* **MATERIAL PROVIDED**
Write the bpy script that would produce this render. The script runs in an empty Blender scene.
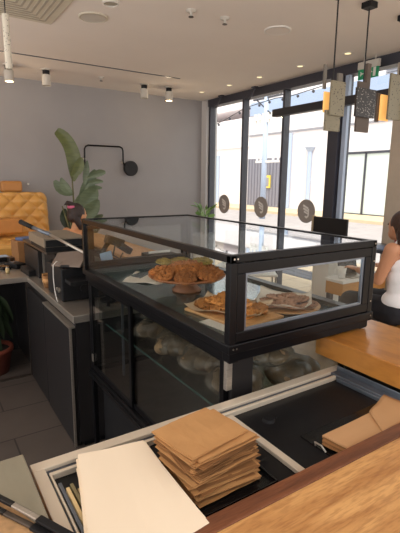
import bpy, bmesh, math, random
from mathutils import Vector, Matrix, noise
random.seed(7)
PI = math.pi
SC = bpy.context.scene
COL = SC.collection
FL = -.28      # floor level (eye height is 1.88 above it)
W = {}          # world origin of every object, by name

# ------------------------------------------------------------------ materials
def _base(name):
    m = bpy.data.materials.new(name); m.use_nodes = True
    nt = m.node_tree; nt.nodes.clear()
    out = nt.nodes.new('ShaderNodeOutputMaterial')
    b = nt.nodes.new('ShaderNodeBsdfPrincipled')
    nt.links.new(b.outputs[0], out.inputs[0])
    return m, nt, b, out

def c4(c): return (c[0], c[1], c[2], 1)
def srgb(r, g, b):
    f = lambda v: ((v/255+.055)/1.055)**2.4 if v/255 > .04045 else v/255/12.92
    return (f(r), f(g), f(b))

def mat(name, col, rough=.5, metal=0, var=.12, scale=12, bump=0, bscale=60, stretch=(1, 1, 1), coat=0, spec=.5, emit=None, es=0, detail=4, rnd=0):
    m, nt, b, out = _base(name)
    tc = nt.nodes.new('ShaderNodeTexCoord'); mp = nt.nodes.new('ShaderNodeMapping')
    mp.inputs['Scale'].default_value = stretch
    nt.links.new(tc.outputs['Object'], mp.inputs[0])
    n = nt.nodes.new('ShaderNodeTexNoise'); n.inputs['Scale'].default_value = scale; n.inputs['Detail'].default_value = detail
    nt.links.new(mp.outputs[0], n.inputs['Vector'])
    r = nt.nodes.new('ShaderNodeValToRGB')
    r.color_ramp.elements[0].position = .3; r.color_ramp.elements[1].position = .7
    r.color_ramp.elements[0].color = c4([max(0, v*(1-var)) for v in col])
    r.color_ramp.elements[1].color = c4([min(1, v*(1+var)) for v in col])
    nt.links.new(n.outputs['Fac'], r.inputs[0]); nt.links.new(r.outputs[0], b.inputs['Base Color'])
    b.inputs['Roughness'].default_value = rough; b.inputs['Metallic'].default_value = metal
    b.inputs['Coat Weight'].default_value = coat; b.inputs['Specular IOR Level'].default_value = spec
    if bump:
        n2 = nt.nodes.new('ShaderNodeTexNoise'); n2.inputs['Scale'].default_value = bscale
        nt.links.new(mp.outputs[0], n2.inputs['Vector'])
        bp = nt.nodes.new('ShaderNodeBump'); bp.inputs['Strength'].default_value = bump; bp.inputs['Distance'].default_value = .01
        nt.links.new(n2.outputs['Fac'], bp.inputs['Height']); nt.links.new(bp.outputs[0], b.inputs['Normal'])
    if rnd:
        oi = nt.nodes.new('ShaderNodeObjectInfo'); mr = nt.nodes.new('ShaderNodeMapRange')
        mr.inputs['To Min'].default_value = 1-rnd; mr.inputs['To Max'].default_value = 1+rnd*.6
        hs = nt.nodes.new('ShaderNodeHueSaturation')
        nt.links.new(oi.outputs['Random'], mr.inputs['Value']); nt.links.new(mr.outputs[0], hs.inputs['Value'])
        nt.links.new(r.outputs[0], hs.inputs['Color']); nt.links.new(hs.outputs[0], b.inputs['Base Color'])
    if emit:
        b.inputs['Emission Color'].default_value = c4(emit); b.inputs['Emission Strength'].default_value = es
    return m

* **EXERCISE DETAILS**
Please set down each line of the data above exactly as written, without the pictures.

* **COMPLETE OUTPUT**
Write the bpy script that would produce this render. The script runs in an empty Blender scene.
import bpy, bmesh, math, random
from mathutils import Vector, Matrix, noise
random.seed(7)
PI = math.pi
SC = bpy.context.scene
COL = SC.collection
FL = -.28      # floor level (eye height is 1.88 above it)
W = {}          # world origin of every object, by name

# ------------------------------------------------------------------ materials
def _base(name):
    m = bpy.data.materials.new(name); m.use_nodes = True
    nt = m.node_tree; nt.nodes.clear()
    out = nt.nodes.new('ShaderNodeOutputMaterial')
    b = nt.nodes.new('ShaderNodeBsdfPrincipled')
    nt.links.new(b.outputs[0], out.inputs[0])
    return m, nt, b, out

def c4(c): return (c[0], c[1], c[2], 1)
def srgb(r, g, b):
    f = lambda v: ((v/255+.055)/1.055)**2.4 if v/255 > .04045 else v/255/12.92
    return (f(r), f(g), f(b))

def mat(name, col, rough=.5, metal=0, var=.12, scale=12, bump=0, bscale=60, stretch=(1, 1, 1), coat=0, spec=.5, emit=None, es=0, detail=4, rnd=0):
    m, nt, b, out = _base(name)
    tc = nt.nodes.new('ShaderNodeTexCoord'); mp = nt.nodes.new('ShaderNodeMapping')
    mp.inputs['Scale'].default_value = stretch
    nt.links.new(tc.outputs['Object'], mp.inputs[0])
    n = nt.nodes.new('ShaderNodeTexNoise'); n.inputs['Scale'].default_value = scale; n.inputs['Detail'].default_value = detail
    nt.links.new(mp.outputs[0], n.inputs['Vector'])
    r = nt.nodes.new('ShaderNodeValToRGB')
    r.color_ramp.elements[0].position = .3; r.color_ramp.elements[1].position = .7
    r.color_ramp.elements[0].color = c4([max(0, v*(1-var)) for v in col])
    r.color_ramp.elements[1].color = c4([min(1, v*(1+var)) for v in col])
    nt.links.new(n.outputs['Fac'], r.inputs[0]); nt.links.new(r.outputs[0], b.inputs['Base Color'])
    b.inputs['Roughness'].default_value = rough; b.inputs['Metallic'].default_value = metal
    b.inputs['Coat Weight'].default_value = coat; b.inputs['Specular IOR Level'].default_value = spec
    if bump:
        n2 = nt.nodes.new('ShaderNodeTexNoise'); n2.inputs['Scale'].default_value = bscale
        nt.links.new(mp.outputs[0], n2.inputs['Vector'])
        bp = nt.nodes.new('ShaderNodeBump'); bp.inputs['Strength'].default_value = bump; bp.inputs['Distance'].default_value = .01
        nt.links.new(n2.outputs['Fac'], bp.inputs['Height']); nt.links.new(bp.outputs[0], b.inputs['Normal'])
    if rnd:
        oi = nt.nodes.new('ShaderNodeObjectInfo'); mr = nt.nodes.new('ShaderNodeMapRange')
        mr.inputs['To Min'].default_value = 1-rnd; mr.inputs['To Max'].default_value = 1+rnd*.6
        hs = nt.nodes.new('ShaderNodeHueSaturation')
        nt.links.new(oi.outputs['Random'], mr.inputs['Value']); nt.links.new(mr.outputs[0], hs.inputs['Value'])
        nt.links.new(r.outputs[0], hs.inputs['Color']); nt.links.new(hs.outputs[0], b.inputs['Base Color'])
    if emit:
        b.inputs['Emission Color'].default_value = c4(emit); b.inputs['Emission Strength'].default_value = es
    return m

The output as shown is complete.